Although Kikusui 2 was scheduled for April 12, Admiral Ugaki tried to destroy “the remnant” of TF 58 on the day before, hurling a daylight suicide attack of about fifty-two planes against Admiral Mitscher’s carrier force. Typically glowing reports claimed three carriers sunk, a cruiser set ablaze, another cruiser holed, and two destroyers hit with torpedoes. The next day Ugaki’s pilots, still mightier with pen than bomb, reported sinking two battleships and a light cruiser. Actually very little damage was done to Mitscher’s ships on either day. Some damage was inflicted on the veteran flattop Enterprise, and a kamikaze crashed the majestic new battleship Missouri, but succeeded only in scratching her deck and blistering some paint. Destroyer Kidd was hit on picket duty and badly hurt, with thirty-eight sailors killed and fifty-five wounded, the worst casualty of the day. Waggish bluejackets aboard another picket destroyer, exasperated by repeated strikes at their station, erected a huge sign on deck with an arrow pointing aft and reading: CARRIERS THIS WAY.

Both Ugaki and Sugahara hoped to neutralize the enemy Corsairs by planning a series of bombing raids on their airfields the night before the scheduled attacks of April 12, while Sugahara also organized a decoy flight of fighters to lure TF 58’s Hellcats and Corsairs away from the impact area. In the bombing operation, 22 Japanese aircraft struck Yontan and Kadena shortly before dawn of the twelfth, damaging 5 enemy planes but losing 5 of their own to American gunners of all services. Next, Sugahara’s decoys attracted nothing but birds rising for dawn breakfasts, so that it was not until eleven o’clock in the morning that the Kyushu main body of about 120 late-model fighters arrived over both Kikai Jima and the Hagushi Anchorage to try to clear the strike area for following flights of 76 kamikaze, plus 20 suiciders roaring up from Formosa.

Although the Nipponese fighters were more successful than usual against the more skillful Americans flying better planes—claiming a probably exaggerated 20 kills—the Navy and Marine pilots from the carriers of TF 58 reported a much higher 126 enemy planes downed during fighter sweeps. This also was probably exaggerated—not by intent like the starry-eyed enemy—but from the inevitable duplication occurring when more than one fighter was firing on the same enemy, or even when a “flamer” plunging toward a watery grave might have the winds caused by his velocity blow the fires out, enabling him to return successfully to base. “Kill” estimates like body counts were much like American taxpayers’ income-tax returns: so full of deductions for charity that the churches of America would all be rich “beyond the dreams of avarice.”

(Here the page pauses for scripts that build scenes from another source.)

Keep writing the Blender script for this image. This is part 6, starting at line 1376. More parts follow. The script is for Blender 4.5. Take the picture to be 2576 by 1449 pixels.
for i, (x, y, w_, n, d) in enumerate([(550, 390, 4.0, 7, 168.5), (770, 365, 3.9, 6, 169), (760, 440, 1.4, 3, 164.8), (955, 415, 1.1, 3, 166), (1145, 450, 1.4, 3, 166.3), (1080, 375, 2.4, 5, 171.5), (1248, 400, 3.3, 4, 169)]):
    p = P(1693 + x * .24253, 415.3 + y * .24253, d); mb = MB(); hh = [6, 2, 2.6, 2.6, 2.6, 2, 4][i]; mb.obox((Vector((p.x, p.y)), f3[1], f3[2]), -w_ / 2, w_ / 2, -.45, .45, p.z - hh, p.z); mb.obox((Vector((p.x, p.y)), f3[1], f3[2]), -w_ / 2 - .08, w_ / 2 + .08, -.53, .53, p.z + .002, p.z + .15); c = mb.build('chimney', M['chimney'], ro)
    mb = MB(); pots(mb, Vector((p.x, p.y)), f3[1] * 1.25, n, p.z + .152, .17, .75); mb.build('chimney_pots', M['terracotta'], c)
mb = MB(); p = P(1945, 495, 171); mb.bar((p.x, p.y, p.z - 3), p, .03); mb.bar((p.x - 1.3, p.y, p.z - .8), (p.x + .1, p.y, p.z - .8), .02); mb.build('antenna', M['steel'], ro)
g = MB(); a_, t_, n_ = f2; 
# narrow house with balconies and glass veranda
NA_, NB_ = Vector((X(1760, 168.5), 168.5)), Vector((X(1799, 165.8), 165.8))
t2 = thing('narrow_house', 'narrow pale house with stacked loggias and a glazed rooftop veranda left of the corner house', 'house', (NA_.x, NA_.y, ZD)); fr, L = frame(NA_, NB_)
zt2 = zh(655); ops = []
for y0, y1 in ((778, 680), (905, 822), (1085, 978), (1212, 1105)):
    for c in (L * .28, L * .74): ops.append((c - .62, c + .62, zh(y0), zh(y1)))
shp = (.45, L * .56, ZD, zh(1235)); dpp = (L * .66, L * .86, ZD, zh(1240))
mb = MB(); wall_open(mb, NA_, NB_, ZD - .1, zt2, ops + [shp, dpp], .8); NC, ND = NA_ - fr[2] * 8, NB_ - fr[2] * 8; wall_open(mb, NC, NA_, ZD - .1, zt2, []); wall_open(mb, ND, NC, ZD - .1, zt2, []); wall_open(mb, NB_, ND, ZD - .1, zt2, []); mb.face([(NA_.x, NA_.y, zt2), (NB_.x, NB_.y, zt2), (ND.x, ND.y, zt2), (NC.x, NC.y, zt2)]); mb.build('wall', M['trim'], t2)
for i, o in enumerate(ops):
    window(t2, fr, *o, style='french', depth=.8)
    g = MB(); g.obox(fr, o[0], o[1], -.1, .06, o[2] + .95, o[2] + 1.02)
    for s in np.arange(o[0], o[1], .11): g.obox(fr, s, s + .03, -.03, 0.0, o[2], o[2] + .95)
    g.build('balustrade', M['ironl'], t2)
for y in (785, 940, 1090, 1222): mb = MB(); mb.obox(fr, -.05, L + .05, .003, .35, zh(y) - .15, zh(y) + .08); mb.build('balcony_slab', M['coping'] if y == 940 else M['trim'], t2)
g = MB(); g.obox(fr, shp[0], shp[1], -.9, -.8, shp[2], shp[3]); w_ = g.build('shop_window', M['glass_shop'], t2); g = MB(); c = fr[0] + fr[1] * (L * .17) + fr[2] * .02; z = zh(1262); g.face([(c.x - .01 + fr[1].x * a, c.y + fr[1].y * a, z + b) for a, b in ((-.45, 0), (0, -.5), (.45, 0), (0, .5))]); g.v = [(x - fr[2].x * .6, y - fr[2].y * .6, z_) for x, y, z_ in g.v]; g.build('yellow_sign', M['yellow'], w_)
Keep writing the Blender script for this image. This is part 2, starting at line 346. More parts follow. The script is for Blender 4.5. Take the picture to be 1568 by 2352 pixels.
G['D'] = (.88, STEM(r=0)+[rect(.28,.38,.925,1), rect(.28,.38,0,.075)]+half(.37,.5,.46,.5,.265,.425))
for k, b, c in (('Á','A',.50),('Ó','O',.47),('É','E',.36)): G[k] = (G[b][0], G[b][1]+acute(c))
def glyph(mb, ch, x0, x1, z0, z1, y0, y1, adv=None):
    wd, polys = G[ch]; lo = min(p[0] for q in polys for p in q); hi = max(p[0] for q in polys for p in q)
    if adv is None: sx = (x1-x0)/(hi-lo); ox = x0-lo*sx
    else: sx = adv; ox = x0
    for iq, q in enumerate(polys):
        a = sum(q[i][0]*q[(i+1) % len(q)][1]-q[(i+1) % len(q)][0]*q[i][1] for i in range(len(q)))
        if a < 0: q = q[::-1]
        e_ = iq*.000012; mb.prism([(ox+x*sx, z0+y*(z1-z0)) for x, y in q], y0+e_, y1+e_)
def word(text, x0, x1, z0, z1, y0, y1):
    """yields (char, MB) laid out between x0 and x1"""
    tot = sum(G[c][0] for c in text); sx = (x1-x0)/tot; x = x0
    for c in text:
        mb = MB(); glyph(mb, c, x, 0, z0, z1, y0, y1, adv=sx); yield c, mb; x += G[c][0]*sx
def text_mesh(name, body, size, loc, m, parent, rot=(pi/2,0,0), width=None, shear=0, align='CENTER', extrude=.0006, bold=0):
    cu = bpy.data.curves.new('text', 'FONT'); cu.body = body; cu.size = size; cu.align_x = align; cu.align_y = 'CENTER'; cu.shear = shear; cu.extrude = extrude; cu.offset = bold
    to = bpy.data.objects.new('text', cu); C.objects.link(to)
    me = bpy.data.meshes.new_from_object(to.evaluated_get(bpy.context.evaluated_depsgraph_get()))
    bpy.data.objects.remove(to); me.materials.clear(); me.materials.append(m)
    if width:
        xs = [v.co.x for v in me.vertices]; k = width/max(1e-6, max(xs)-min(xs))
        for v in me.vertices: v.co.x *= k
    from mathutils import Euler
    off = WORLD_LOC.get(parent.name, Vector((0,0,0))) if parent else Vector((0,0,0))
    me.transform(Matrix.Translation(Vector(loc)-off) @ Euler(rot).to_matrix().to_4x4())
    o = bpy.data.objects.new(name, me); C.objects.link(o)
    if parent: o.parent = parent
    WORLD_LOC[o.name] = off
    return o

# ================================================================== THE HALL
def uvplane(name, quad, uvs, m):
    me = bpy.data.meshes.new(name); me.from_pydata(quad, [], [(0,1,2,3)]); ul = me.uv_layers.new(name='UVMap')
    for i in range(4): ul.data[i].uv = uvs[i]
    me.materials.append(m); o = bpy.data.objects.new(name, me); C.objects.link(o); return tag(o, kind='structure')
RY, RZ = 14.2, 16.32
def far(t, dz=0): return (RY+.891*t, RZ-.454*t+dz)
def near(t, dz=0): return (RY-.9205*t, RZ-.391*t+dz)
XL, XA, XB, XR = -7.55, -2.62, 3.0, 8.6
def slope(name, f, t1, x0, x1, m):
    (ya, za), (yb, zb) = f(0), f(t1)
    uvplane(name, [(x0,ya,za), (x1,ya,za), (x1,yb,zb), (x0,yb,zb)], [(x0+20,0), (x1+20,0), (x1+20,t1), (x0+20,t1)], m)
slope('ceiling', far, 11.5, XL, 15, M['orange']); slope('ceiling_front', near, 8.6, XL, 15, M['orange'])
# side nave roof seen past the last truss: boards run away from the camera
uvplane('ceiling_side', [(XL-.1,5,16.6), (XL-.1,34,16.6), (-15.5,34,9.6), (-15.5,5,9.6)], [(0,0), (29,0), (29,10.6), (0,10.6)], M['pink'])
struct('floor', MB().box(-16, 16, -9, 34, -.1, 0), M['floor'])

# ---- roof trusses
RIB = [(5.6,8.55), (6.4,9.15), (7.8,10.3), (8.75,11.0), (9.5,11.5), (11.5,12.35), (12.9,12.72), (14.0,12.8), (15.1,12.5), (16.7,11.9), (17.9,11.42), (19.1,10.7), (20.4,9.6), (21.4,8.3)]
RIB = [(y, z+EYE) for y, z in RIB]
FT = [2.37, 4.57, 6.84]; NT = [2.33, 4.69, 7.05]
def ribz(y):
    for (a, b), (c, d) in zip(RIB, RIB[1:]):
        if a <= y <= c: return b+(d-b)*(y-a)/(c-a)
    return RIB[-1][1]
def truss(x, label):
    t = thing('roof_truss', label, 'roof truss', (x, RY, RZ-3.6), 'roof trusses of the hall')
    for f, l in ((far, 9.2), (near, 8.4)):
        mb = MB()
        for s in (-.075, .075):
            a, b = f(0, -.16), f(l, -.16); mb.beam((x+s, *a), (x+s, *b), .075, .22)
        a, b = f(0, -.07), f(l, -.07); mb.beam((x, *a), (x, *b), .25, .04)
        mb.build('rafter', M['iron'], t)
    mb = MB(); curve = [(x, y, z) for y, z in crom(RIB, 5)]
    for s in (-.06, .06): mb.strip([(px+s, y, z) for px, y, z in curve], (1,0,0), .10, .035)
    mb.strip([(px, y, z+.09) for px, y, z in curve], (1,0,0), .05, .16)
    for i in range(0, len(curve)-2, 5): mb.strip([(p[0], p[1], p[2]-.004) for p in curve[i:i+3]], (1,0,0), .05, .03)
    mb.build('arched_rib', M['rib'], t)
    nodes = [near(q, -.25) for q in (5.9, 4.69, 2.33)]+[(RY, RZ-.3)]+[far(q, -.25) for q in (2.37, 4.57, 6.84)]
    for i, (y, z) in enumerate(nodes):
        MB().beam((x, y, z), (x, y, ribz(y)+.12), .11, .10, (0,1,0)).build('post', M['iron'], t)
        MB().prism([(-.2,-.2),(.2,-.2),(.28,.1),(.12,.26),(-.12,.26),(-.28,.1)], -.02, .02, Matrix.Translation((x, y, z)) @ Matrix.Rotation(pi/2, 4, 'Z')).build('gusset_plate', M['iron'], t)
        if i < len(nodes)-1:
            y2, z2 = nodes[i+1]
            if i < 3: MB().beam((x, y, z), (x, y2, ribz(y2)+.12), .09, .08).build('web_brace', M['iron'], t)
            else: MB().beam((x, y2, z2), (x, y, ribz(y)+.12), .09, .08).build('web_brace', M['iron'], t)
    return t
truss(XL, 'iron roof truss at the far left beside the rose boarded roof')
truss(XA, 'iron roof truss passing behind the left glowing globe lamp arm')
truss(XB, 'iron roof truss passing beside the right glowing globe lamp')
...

But the American interceptors did effectively prevent the enemy fighters from protecting the kamikaze. Although the suiciders succeeded in damaging eight American ships—mostly destroyers and destroyer-escorts of the radar picket line, as well as some smaller craft—and causing high casualities, only one warship was sunk: the new picket destroyer Manert L. Abele, the first kill on record by a baka bomb.